Important to note, though, is that the insurance requirement only applied to the work – the structure itself. Early deviations from the strict application of the rule came, for example, when a roof collapsed and materials stored under the roof were damaged. The court held that the owner could look only to its insurance for the damage to the building/roof, but it could sue the negligent party for the damage to the stored materials – since those stored materials were not part of the structure and therefore were not limited to insurance recovery.

In the recent case, the project included an emergency generator with built-in underground diesel tanks to fuel it. Allegedly, the concrete contractor damaged the piping to the storage tank, and several years later the owner discovered that about 3,000 gallons of diesel fuel had escaped. The builder’s risk coverage had only $5,000 of pollution coverage, and the other $485,000 or so of remediation cost was uninsured. When the owner approached the contractors and subs about paying for the mess they caused, they relied on the old rule and suggested that the owner should have carried more insurance and that the cross-waiver of subrogation barred suit for any negligence that may have caused the leakage. They paid nothing, and the owner sued.

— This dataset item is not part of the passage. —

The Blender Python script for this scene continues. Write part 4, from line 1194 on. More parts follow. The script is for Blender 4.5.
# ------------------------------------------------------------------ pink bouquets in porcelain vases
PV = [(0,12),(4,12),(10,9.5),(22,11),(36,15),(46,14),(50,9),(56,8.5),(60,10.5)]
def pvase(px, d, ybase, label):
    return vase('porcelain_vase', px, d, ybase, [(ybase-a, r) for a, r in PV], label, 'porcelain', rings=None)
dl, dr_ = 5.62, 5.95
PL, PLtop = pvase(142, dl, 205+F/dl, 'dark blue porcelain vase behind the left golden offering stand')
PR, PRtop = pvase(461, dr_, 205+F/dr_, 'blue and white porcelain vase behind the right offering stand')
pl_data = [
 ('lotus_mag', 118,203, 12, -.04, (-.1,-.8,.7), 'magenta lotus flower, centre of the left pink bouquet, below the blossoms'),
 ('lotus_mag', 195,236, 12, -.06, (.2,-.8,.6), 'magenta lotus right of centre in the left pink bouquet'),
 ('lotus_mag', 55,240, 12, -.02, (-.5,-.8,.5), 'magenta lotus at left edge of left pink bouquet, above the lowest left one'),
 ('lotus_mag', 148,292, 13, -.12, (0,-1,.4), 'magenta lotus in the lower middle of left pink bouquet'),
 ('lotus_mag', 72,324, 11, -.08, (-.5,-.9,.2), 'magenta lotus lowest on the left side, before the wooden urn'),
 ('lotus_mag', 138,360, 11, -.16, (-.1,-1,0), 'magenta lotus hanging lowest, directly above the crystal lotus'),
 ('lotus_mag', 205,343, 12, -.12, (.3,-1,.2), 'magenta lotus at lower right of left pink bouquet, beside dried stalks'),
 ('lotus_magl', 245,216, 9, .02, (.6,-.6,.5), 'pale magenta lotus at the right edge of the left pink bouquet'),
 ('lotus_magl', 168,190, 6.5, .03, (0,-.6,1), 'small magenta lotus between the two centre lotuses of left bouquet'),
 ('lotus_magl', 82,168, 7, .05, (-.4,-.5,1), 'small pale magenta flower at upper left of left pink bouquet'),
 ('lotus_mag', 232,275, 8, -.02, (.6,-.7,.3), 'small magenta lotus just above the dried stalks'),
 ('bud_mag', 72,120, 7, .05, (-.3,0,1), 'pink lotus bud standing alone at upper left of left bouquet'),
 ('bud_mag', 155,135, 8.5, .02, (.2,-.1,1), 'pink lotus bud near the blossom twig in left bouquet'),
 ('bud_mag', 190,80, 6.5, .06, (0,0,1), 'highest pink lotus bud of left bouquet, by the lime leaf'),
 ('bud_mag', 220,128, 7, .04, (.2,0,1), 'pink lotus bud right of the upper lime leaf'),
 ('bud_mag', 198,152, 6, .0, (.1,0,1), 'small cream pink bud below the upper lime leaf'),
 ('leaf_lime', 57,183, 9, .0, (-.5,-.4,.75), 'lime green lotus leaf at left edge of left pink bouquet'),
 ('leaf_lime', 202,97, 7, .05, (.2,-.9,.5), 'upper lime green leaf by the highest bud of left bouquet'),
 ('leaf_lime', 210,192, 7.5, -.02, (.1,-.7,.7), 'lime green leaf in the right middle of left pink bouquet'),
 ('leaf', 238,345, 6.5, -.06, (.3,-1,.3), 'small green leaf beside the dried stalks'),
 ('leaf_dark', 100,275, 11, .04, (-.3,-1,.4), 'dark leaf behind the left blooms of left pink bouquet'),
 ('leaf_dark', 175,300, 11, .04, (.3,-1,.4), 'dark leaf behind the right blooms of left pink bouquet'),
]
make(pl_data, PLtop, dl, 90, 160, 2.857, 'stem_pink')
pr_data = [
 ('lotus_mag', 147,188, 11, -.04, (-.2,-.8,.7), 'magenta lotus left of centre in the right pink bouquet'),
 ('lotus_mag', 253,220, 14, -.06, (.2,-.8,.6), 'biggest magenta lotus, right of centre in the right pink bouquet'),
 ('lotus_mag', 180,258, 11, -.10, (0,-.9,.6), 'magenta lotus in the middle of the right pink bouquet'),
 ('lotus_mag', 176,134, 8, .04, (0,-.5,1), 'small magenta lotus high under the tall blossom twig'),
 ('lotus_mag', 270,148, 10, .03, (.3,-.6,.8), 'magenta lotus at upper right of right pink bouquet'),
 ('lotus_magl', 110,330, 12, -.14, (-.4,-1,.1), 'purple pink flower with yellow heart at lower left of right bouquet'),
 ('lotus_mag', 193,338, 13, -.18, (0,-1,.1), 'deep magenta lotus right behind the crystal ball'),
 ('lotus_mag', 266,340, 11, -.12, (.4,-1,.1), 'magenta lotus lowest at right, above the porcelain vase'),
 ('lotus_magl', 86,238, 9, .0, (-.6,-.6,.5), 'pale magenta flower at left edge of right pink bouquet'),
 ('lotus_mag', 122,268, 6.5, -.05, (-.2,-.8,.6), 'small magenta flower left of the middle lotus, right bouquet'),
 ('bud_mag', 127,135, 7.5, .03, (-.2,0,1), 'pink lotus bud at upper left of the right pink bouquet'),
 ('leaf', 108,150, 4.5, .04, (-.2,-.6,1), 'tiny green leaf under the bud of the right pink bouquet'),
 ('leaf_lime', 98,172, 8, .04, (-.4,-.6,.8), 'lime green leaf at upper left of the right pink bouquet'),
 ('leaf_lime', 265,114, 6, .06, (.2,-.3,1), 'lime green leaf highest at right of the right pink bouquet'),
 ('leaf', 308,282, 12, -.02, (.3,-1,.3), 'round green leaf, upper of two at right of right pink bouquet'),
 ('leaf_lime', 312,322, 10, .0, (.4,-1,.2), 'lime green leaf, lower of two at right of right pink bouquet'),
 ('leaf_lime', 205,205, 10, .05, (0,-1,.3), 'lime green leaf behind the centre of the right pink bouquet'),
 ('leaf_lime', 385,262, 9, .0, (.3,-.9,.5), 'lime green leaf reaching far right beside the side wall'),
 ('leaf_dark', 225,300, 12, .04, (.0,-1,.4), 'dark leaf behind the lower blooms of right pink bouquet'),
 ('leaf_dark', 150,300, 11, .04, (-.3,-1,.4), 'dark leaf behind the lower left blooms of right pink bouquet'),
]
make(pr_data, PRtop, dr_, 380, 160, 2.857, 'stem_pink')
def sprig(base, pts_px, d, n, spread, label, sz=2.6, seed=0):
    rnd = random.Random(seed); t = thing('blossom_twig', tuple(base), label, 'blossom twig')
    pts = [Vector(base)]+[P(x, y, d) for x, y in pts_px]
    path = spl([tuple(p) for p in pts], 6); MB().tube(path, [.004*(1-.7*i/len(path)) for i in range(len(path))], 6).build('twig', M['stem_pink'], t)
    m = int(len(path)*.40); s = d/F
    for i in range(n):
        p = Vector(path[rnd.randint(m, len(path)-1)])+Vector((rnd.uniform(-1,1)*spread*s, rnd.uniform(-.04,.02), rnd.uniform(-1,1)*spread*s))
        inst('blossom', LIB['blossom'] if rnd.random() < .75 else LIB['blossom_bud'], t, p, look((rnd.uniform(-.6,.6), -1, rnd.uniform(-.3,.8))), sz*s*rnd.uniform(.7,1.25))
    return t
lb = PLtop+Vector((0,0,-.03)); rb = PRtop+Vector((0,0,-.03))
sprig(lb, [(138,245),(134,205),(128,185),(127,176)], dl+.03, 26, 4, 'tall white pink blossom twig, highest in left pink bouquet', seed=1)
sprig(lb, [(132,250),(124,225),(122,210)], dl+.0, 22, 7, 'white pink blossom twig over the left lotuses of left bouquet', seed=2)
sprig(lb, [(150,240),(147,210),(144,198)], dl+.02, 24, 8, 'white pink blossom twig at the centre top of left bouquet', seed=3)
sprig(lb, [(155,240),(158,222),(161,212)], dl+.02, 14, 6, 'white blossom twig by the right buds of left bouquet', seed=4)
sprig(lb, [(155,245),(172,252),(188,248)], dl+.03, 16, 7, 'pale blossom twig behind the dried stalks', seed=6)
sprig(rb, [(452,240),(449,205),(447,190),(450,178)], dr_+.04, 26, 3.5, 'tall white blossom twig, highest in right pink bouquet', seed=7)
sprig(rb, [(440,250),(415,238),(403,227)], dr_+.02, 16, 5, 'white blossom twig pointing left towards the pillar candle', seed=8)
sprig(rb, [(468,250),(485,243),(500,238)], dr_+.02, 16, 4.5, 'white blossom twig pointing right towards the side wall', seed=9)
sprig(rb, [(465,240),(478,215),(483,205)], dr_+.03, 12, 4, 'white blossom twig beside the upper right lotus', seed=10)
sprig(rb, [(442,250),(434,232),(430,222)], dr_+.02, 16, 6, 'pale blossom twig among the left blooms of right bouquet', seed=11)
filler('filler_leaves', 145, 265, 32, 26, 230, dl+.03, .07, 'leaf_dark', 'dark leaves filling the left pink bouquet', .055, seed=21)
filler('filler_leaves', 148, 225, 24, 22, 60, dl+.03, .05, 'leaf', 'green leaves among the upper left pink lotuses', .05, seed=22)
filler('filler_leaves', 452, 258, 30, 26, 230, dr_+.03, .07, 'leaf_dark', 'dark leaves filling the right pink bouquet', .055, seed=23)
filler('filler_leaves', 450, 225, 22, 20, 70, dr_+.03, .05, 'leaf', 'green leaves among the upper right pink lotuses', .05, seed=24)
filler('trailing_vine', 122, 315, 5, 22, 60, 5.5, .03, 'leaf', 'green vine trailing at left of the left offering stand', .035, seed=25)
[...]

The Court of Appeals decided, in effect, that the water and soil beneath the structure was not part of the work and that the owner was, therefore, not limited to insurance and was allowed to proceed with its suit against the general and the subs. The case has not been decided on the merits yet, so we don’t know who was actually responsible, but unless the Supreme Court chooses to get involved to question the law applied to the case, it now appears that there is another big exception to the rule that the owner may look only to its own insurance.

The important takeaway here is that all of this is based on contract interpretation – the court in trying to decide what is meant by the words the owner and the contractors chose to use in their agreement. Careful review of the contract documents (yes, even the standard AIA forms) is very important, as are modifications of those forms in the proper case. Either side could have avoided this situation by a customization of the contract language before the work started.